Your task is to transcribe all of the data below exactly, omitting the images.

>> START

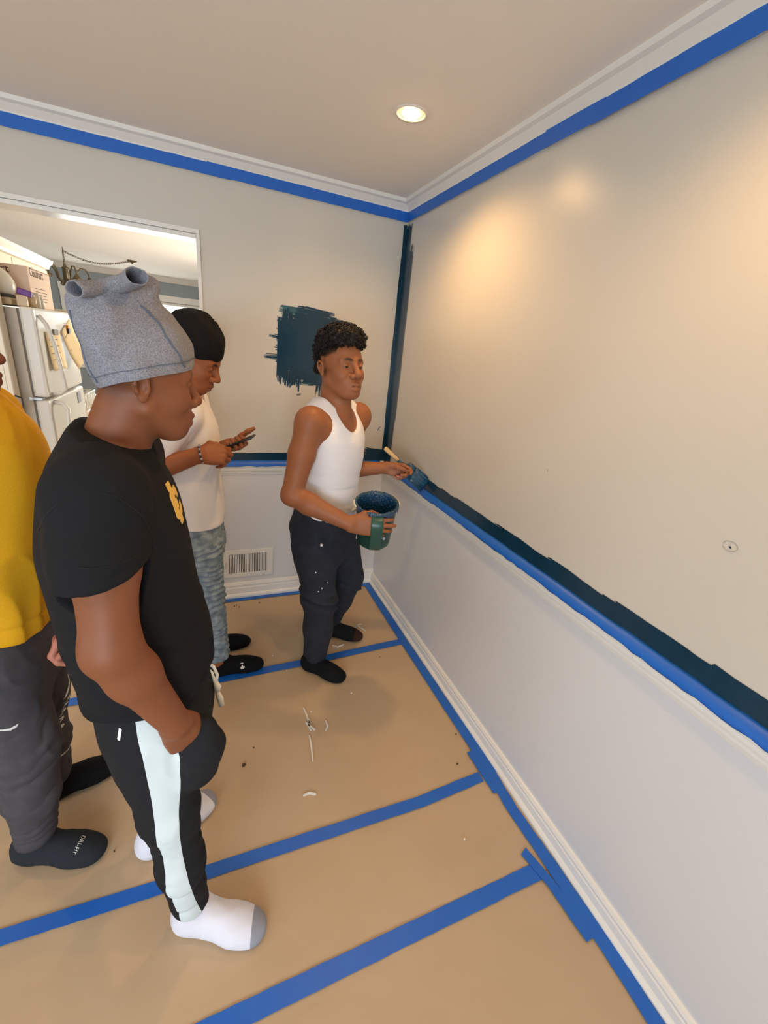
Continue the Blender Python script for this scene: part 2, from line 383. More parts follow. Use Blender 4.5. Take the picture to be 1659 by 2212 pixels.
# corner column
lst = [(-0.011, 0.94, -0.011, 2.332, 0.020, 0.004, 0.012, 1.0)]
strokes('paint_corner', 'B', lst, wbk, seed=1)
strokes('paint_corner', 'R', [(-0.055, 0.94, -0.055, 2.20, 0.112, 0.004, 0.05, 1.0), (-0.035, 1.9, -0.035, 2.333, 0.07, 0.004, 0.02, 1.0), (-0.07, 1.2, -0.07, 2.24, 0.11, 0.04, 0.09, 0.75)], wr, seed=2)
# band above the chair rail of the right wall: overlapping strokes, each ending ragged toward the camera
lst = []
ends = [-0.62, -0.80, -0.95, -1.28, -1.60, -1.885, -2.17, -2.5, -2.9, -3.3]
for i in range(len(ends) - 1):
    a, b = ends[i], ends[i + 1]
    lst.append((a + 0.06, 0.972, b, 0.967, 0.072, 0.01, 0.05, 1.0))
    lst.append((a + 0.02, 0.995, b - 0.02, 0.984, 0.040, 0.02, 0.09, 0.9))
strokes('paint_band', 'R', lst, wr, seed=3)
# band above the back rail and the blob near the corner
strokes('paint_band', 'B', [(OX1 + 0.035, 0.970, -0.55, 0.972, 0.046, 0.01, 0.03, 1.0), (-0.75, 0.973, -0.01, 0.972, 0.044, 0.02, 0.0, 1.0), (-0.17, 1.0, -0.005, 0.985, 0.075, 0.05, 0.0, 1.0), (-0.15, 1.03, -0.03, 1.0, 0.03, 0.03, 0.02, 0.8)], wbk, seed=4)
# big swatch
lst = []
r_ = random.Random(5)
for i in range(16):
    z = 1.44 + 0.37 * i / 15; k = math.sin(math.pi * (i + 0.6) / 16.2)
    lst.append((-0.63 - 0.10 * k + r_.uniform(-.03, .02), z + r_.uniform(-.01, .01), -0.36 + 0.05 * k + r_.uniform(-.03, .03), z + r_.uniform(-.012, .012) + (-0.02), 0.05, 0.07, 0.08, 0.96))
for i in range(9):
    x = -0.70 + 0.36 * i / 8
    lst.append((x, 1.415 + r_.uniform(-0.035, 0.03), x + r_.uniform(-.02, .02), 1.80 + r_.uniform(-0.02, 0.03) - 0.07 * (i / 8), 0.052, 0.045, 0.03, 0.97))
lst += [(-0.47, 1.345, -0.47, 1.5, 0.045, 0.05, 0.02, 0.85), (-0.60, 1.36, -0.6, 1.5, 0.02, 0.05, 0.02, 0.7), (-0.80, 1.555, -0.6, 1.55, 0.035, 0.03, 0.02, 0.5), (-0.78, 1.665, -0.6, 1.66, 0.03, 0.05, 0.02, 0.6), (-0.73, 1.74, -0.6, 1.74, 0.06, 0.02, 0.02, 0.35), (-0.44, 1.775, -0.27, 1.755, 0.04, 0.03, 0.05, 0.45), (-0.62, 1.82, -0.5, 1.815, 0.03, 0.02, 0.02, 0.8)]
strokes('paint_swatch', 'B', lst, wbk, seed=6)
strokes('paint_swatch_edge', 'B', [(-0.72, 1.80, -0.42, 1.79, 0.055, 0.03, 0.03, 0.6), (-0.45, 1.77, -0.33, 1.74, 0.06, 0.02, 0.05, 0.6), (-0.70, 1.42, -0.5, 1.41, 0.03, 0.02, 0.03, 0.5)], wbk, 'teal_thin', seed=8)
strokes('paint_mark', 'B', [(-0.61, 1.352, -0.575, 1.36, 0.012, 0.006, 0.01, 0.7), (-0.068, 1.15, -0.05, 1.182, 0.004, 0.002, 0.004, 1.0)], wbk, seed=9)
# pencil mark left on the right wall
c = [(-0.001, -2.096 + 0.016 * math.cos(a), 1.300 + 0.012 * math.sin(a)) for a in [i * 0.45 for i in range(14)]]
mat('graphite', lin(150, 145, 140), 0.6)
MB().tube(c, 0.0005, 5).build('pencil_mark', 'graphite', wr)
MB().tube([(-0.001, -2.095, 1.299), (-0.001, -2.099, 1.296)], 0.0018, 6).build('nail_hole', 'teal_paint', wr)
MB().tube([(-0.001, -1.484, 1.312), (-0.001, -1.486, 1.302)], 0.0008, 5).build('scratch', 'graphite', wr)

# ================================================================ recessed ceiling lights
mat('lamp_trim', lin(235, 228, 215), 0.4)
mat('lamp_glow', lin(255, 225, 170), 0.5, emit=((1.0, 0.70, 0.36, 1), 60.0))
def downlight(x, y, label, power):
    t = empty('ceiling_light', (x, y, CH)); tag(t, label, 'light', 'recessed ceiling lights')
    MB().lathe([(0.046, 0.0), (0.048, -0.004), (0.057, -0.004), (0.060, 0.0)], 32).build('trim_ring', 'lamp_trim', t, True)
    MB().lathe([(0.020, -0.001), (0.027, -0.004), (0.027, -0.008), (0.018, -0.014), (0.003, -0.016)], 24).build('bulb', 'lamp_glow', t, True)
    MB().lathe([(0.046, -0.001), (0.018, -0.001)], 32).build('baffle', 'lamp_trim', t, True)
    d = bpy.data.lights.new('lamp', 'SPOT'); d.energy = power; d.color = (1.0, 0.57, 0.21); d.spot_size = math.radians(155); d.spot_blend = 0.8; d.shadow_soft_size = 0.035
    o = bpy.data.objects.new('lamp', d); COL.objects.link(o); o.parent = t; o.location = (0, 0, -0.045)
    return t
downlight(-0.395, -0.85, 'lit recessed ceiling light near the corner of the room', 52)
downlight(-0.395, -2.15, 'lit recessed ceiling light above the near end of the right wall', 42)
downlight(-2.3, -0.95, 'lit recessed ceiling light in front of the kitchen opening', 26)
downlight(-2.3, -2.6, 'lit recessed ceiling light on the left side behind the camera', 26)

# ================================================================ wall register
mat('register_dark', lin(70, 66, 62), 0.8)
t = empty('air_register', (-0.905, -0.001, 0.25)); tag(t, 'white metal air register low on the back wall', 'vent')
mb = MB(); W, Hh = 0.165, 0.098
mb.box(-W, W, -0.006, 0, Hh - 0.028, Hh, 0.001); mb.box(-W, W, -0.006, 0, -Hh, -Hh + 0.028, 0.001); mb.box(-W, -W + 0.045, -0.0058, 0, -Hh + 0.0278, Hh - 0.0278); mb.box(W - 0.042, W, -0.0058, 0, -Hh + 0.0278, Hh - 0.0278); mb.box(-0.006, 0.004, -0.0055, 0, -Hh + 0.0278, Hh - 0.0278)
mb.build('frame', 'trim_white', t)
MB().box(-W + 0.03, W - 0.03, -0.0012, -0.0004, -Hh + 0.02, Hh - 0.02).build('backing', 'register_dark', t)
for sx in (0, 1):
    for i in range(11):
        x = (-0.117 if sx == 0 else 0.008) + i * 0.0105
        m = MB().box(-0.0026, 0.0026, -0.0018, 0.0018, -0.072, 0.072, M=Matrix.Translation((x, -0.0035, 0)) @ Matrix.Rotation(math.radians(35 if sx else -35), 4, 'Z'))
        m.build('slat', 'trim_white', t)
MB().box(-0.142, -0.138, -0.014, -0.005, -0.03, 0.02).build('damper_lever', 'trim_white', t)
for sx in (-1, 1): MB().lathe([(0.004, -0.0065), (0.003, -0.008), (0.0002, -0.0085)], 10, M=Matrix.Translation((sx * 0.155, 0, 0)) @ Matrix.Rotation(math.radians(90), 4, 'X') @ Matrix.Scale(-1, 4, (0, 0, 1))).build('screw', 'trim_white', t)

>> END

**Task answer**
Continue the Blender Python script for this scene: part 2, from line 383. More parts follow. Use Blender 4.5. Take the picture to be 1659 by 2212 pixels.
# corner column
lst = [(-0.011, 0.94, -0.011, 2.332, 0.020, 0.004, 0.012, 1.0)]
strokes('paint_corner', 'B', lst, wbk, seed=1)
strokes('paint_corner', 'R', [(-0.055, 0.94, -0.055, 2.20, 0.112, 0.004, 0.05, 1.0), (-0.035, 1.9, -0.035, 2.333, 0.07, 0.004, 0.02, 1.0), (-0.07, 1.2, -0.07, 2.24, 0.11, 0.04, 0.09, 0.75)], wr, seed=2)
# band above the chair rail of the right wall: overlapping strokes, each ending ragged toward the camera
lst = []
ends = [-0.62, -0.80, -0.95, -1.28, -1.60, -1.885, -2.17, -2.5, -2.9, -3.3]
for i in range(len(ends) - 1):
    a, b = ends[i], ends[i + 1]
    lst.append((a + 0.06, 0.972, b, 0.967, 0.072, 0.01, 0.05, 1.0))
    lst.append((a + 0.02, 0.995, b - 0.02, 0.984, 0.040, 0.02, 0.09, 0.9))
strokes('paint_band', 'R', lst, wr, seed=3)
# band above the back rail and the blob near the corner
strokes('paint_band', 'B', [(OX1 + 0.035, 0.970, -0.55, 0.972, 0.046, 0.01, 0.03, 1.0), (-0.75, 0.973, -0.01, 0.972, 0.044, 0.02, 0.0, 1.0), (-0.17, 1.0, -0.005, 0.985, 0.075, 0.05, 0.0, 1.0), (-0.15, 1.03, -0.03, 1.0, 0.03, 0.03, 0.02, 0.8)], wbk, seed=4)
# big swatch
lst = []
r_ = random.Random(5)
for i in range(16):
    z = 1.44 + 0.37 * i / 15; k = math.sin(math.pi * (i + 0.6) / 16.2)
    lst.append((-0.63 - 0.10 * k + r_.uniform(-.03, .02), z + r_.uniform(-.01, .01), -0.36 + 0.05 * k + r_.uniform(-.03, .03), z + r_.uniform(-.012, .012) + (-0.02), 0.05, 0.07, 0.08, 0.96))
for i in range(9):
    x = -0.70 + 0.36 * i / 8
    lst.append((x, 1.415 + r_.uniform(-0.035, 0.03), x + r_.uniform(-.02, .02), 1.80 + r_.uniform(-0.02, 0.03) - 0.07 * (i / 8), 0.052, 0.045, 0.03, 0.97))
lst += [(-0.47, 1.345, -0.47, 1.5, 0.045, 0.05, 0.02, 0.85), (-0.60, 1.36, -0.6, 1.5, 0.02, 0.05, 0.02, 0.7), (-0.80, 1.555, -0.6, 1.55, 0.035, 0.03, 0.02, 0.5), (-0.78, 1.665, -0.6, 1.66, 0.03, 0.05, 0.02, 0.6), (-0.73, 1.74, -0.6, 1.74, 0.06, 0.02, 0.02, 0.35), (-0.44, 1.775, -0.27, 1.755, 0.04, 0.03, 0.05, 0.45), (-0.62, 1.82, -0.5, 1.815, 0.03, 0.02, 0.02, 0.8)]
strokes('paint_swatch', 'B', lst, wbk, seed=6)
strokes('paint_swatch_edge', 'B', [(-0.72, 1.80, -0.42, 1.79, 0.055, 0.03, 0.03, 0.6), (-0.45, 1.77, -0.33, 1.74, 0.06, 0.02, 0.05, 0.6), (-0.70, 1.42, -0.5, 1.41, 0.03, 0.02, 0.03, 0.5)], wbk, 'teal_thin', seed=8)
strokes('paint_mark', 'B', [(-0.61, 1.352, -0.575, 1.36, 0.012, 0.006, 0.01, 0.7), (-0.068, 1.15, -0.05, 1.182, 0.004, 0.002, 0.004, 1.0)], wbk, seed=9)
# pencil mark left on the right wall
c = [(-0.001, -2.096 + 0.016 * math.cos(a), 1.300 + 0.012 * math.sin(a)) for a in [i * 0.45 for i in range(14)]]
mat('graphite', lin(150, 145, 140), 0.6)
MB().tube(c, 0.0005, 5).build('pencil_mark', 'graphite', wr)
MB().tube([(-0.001, -2.095, 1.299), (-0.001, -2.099, 1.296)], 0.0018, 6).build('nail_hole', 'teal_paint', wr)
MB().tube([(-0.001, -1.484, 1.312), (-0.001, -1.486, 1.302)], 0.0008, 5).build('scratch', 'graphite', wr)

# ================================================================ recessed ceiling lights
mat('lamp_trim', lin(235, 228, 215), 0.4)
mat('lamp_glow', lin(255, 225, 170), 0.5, emit=((1.0, 0.70, 0.36, 1), 60.0))
def downlight(x, y, label, power):
    t = empty('ceiling_light', (x, y, CH)); tag(t, label, 'light', 'recessed ceiling lights')
    MB().lathe([(0.046, 0.0), (0.048, -0.004), (0.057, -0.004), (0.060, 0.0)], 32).build('trim_ring', 'lamp_trim', t, True)
    MB().lathe([(0.020, -0.001), (0.027, -0.004), (0.027, -0.008), (0.018, -0.014), (0.003, -0.016)], 24).build('bulb', 'lamp_glow', t, True)
    MB().lathe([(0.046, -0.001), (0.018, -0.001)], 32).build('baffle', 'lamp_trim', t, True)
    d = bpy.data.lights.new('lamp', 'SPOT'); d.energy = power; d.color = (1.0, 0.57, 0.21); d.spot_size = math.radians(155); d.spot_blend = 0.8; d.shadow_soft_size = 0.035
    o = bpy.data.objects.new('lamp', d); COL.objects.link(o); o.parent = t; o.location = (0, 0, -0.045)
    return t
downlight(-0.395, -0.85, 'lit recessed ceiling light near the corner of the room', 52)
downlight(-0.395, -2.15, 'lit recessed ceiling light above the near end of the right wall', 42)
downlight(-2.3, -0.95, 'lit recessed ceiling light in front of the kitchen opening', 26)
downlight(-2.3, -2.6, 'lit recessed ceiling light on the left side behind the camera', 26)

# ================================================================ wall register
mat('register_dark', lin(70, 66, 62), 0.8)
t = empty('air_register', (-0.905, -0.001, 0.25)); tag(t, 'white metal air register low on the back wall', 'vent')
mb = MB(); W, Hh = 0.165, 0.098
mb.box(-W, W, -0.006, 0, Hh - 0.028, Hh, 0.001); mb.box(-W, W, -0.006, 0, -Hh, -Hh + 0.028, 0.001); mb.box(-W, -W + 0.045, -0.0058, 0, -Hh + 0.0278, Hh - 0.0278); mb.box(W - 0.042, W, -0.0058, 0, -Hh + 0.0278, Hh - 0.0278); mb.box(-0.006, 0.004, -0.0055, 0, -Hh + 0.0278, Hh - 0.0278)
mb.build('frame', 'trim_white', t)
MB().box(-W + 0.03, W - 0.03, -0.0012, -0.0004, -Hh + 0.02, Hh - 0.02).build('backing', 'register_dark', t)
for sx in (0, 1):
    for i in range(11):
        x = (-0.117 if sx == 0 else 0.008) + i * 0.0105
        m = MB().box(-0.0026, 0.0026, -0.0018, 0.0018, -0.072, 0.072, M=Matrix.Translation((x, -0.0035, 0)) @ Matrix.Rotation(math.radians(35 if sx else -35), 4, 'Z'))
        m.build('slat', 'trim_white', t)
MB().box(-0.142, -0.138, -0.014, -0.005, -0.03, 0.02).build('damper_lever', 'trim_white', t)
for sx in (-1, 1): MB().lathe([(0.004, -0.0065), (0.003, -0.008), (0.0002, -0.0085)], 10, M=Matrix.Translation((sx * 0.155, 0, 0)) @ Matrix.Rotation(math.radians(90), 4, 'X') @ Matrix.Scale(-1, 4, (0, 0, 1))).build('screw', 'trim_white', t)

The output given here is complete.